2. Lock bolt structure of the computer steel cable lock as claimed in claim 1, wherein the intersecting perforation of the casing is a substantially cross-shaped perforation and the core shaft has a cross-shaped cross-section corresponding to the cross-shaped perforation of the casing.

3. Lock bolt structure of computer steel cable lock as claimed in claim 1, wherein the lock core in the casing is provided with multiple numeral wheels for controlling a locking/unlocking operation of the lock core.

4. Lock bolt structure of computer steel cable lock as claimed in claim 2, wherein the lock core in the casing is provided with multiple numeral wheels for controlling a locking/unlocking operation of the lock core.

5. Lock bolt structure of computer steel cable lock as claimed in claim 3, wherein the casing is composed of a base seat and an upper cover mated with each other.

6. Lock bolt structure of computer steel cable lock as claimed in claim 4, wherein the casing is composed of a base seat and an upper cover mated with each other.

7. Lock bolt structure of computer steel cable lock as claimed in claim 5, wherein the upper cover is formed with multiple numeral windows, the numeral wheels being exposed to an outer side through the numeral windows for a user to shift the numeral wheels and control the lock core.

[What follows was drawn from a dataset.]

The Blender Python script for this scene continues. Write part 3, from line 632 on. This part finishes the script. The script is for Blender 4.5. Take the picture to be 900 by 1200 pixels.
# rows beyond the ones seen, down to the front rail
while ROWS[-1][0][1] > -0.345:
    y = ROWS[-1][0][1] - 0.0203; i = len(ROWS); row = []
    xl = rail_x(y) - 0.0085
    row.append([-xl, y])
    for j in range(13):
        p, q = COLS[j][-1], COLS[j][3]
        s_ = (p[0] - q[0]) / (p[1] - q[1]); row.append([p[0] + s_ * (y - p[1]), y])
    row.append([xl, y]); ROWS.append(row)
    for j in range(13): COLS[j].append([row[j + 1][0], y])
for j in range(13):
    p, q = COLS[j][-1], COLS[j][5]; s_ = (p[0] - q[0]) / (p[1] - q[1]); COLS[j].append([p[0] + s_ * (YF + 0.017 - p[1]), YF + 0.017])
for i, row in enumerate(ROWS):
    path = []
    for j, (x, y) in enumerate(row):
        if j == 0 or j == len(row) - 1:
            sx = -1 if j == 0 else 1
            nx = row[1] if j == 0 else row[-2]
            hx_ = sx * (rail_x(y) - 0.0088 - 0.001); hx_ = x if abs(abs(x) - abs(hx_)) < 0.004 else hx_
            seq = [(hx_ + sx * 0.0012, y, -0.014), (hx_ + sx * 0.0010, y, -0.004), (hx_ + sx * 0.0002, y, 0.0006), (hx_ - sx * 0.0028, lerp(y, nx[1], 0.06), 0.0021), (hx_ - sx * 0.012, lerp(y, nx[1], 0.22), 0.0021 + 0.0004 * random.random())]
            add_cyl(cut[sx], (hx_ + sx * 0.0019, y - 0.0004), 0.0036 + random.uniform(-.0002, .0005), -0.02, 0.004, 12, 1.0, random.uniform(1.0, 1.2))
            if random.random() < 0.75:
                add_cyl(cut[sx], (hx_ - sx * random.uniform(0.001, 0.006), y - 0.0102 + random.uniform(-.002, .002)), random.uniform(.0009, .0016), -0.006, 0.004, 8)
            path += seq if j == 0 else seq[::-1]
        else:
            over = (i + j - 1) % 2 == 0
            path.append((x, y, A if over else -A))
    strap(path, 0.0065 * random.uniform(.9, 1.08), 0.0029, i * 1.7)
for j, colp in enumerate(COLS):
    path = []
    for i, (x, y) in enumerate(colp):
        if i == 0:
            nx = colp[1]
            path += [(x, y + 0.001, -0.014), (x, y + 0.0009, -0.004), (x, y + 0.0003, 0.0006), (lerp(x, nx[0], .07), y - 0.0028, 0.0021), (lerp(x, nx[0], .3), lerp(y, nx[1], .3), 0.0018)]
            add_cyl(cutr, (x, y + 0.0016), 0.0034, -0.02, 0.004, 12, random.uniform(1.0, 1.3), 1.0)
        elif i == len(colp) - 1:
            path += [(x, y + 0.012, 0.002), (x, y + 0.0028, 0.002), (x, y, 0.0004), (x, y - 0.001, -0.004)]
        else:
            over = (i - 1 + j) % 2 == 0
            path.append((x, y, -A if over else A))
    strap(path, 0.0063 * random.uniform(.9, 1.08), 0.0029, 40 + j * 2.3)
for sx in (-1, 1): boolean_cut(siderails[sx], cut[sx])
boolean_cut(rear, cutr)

8. Lock bolt structure of computer steel cable lock as claimed in claim 6, wherein the upper cover is formed with multiple numeral windows, the numeral wheels being exposed to an outer side through the numeral windows for a user to shift the numeral wheels and control the lock core.

9. Lock bolt structure of computer steel cable lock as claimed in claim 1, wherein the at least one slot comprises two slots parallelly formed on two sides of the through hole, two lock bolts respectively oppositely extending and passing through the slots, the core shaft being inserted between the lock bolts, whereby the core shaft can be extended or retracted to contract or expand the lock bolts.

10. Lock bolt structure of computer steel cable lock as claimed in claim 2, wherein the at least one slot comprises two slots parallelly formed on two sides of the through hole, two lock bolts respectively oppositely extending and passing through the slots, the core shaft being inserted between the lock bolts, whereby the core shaft can be extended or retracted to contract or expand the lock bolts.

11. Lock bolt structure of computer steel cable lock as claimed in claim 1, wherein a front cap is disposed at one end of the casing, the front cap being formed with the through hole and slots for the lock bolts and the core shaft to pass therethrough.

12. Lock bolt structure of computer steel cable lock as claimed in claim 2, wherein a front cap is disposed at one end of the casing, the front cap being formed with the through hole and slots for the lock bolts and the core shaft to pass therethrough.

13. Lock bolt structure of computer steel cable lock as claimed in claim 11, wherein the shaft sections of the lock bolts are directly pivotally connected in the slots.

14. Lock bolt structure of computer steel cable lock as claimed in claim 12, wherein the shaft sections of the lock bolts are directly pivotally connected in the slots.

15. Lock bolt structure of computer steel cable lock as claimed in claim 1, wherein the shaft sections of the lock bolts are directly pivotally connected in the slots.

16. Lock bolt structure of computer steel cable lock as claimed in claim 2, wherein the shaft sections of the lock bolts are directly pivotally connected in the slots.